* [DATA SHOWN]
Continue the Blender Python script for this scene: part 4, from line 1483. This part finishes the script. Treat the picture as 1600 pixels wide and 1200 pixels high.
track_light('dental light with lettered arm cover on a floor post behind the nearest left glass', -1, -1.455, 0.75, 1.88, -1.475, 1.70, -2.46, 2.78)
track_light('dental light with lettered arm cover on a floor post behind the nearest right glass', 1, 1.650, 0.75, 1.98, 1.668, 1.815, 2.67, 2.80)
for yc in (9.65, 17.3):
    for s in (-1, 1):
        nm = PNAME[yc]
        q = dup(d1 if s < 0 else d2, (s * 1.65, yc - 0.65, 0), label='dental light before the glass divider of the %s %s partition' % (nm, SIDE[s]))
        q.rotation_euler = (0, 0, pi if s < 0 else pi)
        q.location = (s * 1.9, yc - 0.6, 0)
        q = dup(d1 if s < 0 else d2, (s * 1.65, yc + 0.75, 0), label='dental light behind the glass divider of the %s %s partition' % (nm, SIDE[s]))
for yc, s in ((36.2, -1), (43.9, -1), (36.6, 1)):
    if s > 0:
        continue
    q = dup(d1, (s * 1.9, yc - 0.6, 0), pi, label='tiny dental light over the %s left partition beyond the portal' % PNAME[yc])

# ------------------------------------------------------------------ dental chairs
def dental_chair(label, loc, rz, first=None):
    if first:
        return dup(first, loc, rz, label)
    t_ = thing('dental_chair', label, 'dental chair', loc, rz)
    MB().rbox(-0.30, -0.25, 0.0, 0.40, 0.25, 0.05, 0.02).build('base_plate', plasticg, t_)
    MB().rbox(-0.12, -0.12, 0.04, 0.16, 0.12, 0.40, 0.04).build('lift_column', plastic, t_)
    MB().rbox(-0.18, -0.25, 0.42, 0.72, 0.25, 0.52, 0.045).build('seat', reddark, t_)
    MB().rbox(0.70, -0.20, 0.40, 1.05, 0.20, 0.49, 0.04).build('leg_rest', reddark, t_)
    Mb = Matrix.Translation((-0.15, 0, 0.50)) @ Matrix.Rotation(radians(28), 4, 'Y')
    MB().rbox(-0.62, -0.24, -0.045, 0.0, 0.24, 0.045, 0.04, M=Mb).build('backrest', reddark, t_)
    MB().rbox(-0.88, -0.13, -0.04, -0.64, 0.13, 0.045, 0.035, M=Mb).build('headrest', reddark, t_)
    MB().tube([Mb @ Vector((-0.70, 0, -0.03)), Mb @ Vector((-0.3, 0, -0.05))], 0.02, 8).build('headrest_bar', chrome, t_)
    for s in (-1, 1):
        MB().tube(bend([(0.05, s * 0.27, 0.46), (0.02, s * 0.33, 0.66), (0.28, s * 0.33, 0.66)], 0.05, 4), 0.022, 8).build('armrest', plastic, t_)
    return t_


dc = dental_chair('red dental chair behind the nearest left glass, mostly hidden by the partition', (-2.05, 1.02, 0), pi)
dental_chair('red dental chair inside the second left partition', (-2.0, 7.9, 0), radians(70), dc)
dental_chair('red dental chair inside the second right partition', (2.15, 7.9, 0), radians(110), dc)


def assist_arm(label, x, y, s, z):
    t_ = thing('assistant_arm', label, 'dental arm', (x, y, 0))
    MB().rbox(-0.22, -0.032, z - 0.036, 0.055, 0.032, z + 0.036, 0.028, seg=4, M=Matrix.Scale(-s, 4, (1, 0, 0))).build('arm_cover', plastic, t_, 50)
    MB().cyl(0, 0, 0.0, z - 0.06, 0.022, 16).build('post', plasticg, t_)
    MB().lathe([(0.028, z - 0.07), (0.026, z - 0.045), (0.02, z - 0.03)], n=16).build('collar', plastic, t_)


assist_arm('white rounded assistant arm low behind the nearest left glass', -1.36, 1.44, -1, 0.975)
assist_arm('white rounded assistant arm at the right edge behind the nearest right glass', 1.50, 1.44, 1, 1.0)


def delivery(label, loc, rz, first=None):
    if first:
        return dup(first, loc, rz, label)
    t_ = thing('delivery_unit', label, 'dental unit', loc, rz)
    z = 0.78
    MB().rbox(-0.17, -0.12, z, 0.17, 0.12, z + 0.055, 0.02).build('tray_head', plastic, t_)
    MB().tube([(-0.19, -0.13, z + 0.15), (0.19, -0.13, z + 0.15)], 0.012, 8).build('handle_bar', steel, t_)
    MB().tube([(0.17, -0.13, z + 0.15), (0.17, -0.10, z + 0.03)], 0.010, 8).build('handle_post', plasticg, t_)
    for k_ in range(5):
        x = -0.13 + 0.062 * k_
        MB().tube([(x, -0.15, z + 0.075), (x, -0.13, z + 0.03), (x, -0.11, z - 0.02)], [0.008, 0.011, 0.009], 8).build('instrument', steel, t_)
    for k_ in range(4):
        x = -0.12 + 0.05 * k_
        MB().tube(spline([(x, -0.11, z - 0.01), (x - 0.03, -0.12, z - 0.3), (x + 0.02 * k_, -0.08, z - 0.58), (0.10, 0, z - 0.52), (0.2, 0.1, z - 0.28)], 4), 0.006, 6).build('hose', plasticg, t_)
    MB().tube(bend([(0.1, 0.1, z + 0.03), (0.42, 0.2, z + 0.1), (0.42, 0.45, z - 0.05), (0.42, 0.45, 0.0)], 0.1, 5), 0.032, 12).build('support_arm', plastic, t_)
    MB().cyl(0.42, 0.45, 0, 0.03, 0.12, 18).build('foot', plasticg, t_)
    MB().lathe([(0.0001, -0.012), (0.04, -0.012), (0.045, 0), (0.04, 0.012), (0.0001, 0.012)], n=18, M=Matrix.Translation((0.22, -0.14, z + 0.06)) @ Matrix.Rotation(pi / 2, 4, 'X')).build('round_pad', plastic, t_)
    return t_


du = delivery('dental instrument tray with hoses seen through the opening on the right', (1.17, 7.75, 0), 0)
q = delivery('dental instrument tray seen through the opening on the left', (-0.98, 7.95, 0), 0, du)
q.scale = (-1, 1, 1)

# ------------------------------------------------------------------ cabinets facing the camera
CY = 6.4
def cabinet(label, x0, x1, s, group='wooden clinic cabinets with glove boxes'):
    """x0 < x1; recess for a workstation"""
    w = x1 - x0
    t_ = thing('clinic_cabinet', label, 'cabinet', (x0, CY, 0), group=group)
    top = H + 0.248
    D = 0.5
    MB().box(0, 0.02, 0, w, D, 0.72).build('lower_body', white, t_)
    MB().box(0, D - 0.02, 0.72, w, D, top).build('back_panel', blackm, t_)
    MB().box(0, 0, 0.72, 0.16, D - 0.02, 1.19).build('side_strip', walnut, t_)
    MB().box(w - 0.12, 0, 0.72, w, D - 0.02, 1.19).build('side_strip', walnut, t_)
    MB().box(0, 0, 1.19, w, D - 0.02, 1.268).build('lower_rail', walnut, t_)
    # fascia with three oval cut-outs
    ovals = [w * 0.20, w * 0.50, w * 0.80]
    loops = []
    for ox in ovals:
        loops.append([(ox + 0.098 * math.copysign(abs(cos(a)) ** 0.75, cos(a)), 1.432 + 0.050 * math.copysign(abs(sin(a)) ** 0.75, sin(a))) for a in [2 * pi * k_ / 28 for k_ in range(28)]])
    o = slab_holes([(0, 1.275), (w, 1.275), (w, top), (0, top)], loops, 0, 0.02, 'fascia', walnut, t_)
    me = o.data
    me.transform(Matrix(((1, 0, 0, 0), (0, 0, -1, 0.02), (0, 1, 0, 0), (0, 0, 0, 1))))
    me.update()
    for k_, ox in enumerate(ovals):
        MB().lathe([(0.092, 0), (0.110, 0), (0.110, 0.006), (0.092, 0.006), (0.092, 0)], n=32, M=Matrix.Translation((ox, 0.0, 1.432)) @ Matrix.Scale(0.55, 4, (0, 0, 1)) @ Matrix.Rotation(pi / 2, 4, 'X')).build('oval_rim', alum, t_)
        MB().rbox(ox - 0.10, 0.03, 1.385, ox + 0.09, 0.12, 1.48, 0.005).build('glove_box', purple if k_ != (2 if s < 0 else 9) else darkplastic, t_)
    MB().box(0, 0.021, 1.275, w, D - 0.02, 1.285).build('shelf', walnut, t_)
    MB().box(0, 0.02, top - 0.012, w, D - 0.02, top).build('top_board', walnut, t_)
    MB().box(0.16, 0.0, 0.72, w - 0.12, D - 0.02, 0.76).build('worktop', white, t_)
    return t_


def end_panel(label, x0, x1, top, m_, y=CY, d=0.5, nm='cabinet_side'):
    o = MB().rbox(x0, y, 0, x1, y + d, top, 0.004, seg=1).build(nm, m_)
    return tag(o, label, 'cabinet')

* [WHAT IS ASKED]
Write out the listing's lines exactly, from its first line through the line that contains "q = dup(d1, (s", and stop there.

* [RESULT OF THE TASK]
Continue the Blender Python script for this scene: part 4, from line 1483. This part finishes the script. Treat the picture as 1600 pixels wide and 1200 pixels high.
track_light('dental light with lettered arm cover on a floor post behind the nearest left glass', -1, -1.455, 0.75, 1.88, -1.475, 1.70, -2.46, 2.78)
track_light('dental light with lettered arm cover on a floor post behind the nearest right glass', 1, 1.650, 0.75, 1.98, 1.668, 1.815, 2.67, 2.80)
for yc in (9.65, 17.3):
    for s in (-1, 1):
        nm = PNAME[yc]
        q = dup(d1 if s < 0 else d2, (s * 1.65, yc - 0.65, 0), label='dental light before the glass divider of the %s %s partition' % (nm, SIDE[s]))
        q.rotation_euler = (0, 0, pi if s < 0 else pi)
        q.location = (s * 1.9, yc - 0.6, 0)
        q = dup(d1 if s < 0 else d2, (s * 1.65, yc + 0.75, 0), label='dental light behind the glass divider of the %s %s partition' % (nm, SIDE[s]))
for yc, s in ((36.2, -1), (43.9, -1), (36.6, 1)):
    if s > 0:
        continue
    q = dup(d1, (s * 1.9, yc - 0.6, 0), pi, label='tiny dental light over the %s left partition beyond the portal' % PNAME[yc])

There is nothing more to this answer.